WHAT IS ASKED |
How does the data below read from its first line through the line containing "-320), PA.at(890, -300)]"? Print those lines exactly.

MATERIAL |
Begin
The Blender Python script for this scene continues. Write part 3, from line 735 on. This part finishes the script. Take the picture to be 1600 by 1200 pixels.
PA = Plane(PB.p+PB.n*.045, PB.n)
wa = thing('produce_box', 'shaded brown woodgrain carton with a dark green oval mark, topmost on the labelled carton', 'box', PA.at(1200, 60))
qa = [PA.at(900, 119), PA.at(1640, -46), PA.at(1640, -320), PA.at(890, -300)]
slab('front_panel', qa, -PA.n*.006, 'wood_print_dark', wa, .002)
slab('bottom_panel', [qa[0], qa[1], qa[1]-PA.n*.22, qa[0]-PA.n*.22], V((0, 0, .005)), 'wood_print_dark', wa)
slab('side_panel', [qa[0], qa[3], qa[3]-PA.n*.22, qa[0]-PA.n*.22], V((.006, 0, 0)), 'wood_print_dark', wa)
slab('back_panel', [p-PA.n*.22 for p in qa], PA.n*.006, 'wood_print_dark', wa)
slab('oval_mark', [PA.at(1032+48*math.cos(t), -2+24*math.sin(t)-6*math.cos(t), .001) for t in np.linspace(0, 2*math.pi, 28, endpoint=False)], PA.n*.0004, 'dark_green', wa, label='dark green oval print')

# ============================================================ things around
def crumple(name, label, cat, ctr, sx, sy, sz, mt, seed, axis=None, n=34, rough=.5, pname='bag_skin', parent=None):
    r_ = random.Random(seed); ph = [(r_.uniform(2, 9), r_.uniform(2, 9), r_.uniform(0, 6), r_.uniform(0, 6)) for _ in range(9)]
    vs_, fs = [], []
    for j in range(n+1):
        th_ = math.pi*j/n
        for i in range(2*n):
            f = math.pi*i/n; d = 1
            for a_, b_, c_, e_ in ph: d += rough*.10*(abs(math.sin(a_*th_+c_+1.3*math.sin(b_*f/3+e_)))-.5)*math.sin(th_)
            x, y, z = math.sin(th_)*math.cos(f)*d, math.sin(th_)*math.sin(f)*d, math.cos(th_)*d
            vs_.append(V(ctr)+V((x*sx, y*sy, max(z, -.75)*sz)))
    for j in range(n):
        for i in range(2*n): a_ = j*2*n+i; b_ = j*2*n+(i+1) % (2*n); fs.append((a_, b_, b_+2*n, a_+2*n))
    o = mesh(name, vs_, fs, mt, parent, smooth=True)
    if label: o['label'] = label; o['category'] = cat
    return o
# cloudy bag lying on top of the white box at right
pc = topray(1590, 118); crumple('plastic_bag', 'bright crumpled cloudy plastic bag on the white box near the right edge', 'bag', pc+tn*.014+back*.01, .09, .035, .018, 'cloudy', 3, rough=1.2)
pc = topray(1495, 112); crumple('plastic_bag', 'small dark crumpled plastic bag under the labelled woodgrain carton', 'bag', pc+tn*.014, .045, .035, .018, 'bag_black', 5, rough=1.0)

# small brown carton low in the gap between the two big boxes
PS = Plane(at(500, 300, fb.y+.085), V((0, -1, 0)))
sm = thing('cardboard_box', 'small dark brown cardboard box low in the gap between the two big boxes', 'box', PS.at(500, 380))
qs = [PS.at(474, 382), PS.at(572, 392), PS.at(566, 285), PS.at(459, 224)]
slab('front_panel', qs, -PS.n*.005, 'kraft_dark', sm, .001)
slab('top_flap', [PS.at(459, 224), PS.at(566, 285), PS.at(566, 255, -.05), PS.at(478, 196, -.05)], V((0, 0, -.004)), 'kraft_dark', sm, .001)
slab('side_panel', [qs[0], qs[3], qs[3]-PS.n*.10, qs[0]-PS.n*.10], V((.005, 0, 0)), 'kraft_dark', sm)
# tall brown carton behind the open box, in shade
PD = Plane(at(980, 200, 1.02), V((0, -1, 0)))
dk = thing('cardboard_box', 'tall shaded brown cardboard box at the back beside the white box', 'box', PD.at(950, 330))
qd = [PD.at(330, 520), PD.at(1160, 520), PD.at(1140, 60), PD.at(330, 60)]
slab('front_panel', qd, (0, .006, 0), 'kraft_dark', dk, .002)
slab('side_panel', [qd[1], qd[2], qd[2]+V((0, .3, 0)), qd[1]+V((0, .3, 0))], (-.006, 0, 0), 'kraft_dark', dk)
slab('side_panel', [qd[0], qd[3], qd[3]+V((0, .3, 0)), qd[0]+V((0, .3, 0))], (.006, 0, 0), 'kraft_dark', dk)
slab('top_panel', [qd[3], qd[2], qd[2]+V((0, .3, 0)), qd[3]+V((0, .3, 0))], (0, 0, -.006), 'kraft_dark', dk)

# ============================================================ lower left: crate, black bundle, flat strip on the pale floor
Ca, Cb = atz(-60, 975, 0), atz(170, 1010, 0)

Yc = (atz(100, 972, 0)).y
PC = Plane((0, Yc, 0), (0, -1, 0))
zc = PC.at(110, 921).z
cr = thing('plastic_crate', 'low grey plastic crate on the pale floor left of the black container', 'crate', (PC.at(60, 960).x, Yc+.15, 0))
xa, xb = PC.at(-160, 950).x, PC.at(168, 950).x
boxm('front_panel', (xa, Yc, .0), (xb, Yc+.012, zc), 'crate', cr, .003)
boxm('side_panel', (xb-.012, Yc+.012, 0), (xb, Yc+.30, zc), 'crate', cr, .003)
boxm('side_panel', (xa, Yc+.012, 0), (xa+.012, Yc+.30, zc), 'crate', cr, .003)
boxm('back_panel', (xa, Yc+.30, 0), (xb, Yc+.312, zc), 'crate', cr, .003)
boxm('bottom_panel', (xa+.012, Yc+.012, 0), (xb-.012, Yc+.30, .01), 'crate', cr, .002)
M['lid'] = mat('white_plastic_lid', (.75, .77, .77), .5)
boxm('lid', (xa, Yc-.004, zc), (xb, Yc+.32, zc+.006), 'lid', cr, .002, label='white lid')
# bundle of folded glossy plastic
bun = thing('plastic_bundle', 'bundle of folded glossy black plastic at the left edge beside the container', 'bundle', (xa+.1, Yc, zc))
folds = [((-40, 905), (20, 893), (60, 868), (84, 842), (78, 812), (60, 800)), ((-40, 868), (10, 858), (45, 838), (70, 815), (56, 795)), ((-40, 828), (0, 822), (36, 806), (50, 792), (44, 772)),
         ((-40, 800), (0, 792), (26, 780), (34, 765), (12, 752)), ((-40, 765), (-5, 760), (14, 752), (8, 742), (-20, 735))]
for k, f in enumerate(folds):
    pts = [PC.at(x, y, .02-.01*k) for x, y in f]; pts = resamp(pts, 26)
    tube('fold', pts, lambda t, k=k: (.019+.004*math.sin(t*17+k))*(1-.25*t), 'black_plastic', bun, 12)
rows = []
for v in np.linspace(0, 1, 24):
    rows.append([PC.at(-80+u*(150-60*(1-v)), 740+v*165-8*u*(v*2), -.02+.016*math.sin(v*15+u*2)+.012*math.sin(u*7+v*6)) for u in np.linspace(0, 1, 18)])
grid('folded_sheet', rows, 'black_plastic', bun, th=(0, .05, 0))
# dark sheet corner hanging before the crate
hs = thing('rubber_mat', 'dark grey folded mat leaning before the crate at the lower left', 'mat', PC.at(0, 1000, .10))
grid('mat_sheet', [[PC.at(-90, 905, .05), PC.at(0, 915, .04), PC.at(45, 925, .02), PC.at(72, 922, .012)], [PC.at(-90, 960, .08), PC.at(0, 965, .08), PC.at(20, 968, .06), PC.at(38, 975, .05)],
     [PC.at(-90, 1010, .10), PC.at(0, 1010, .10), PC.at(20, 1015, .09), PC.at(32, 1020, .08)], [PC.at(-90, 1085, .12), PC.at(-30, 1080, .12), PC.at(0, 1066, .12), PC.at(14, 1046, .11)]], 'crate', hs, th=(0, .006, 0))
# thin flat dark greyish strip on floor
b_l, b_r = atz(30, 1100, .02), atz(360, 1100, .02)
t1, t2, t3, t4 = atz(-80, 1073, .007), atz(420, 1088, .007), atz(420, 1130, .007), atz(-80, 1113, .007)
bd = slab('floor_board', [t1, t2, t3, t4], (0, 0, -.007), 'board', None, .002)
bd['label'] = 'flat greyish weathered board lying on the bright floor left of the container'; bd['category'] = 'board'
End
WRITTEN REPLY |
The Blender Python script for this scene continues. Write part 3, from line 735 on. This part finishes the script. Take the picture to be 1600 by 1200 pixels.
PA = Plane(PB.p+PB.n*.045, PB.n)
wa = thing('produce_box', 'shaded brown woodgrain carton with a dark green oval mark, topmost on the labelled carton', 'box', PA.at(1200, 60))
qa = [PA.at(900, 119), PA.at(1640, -46), PA.at(1640, -320), PA.at(890, -300)]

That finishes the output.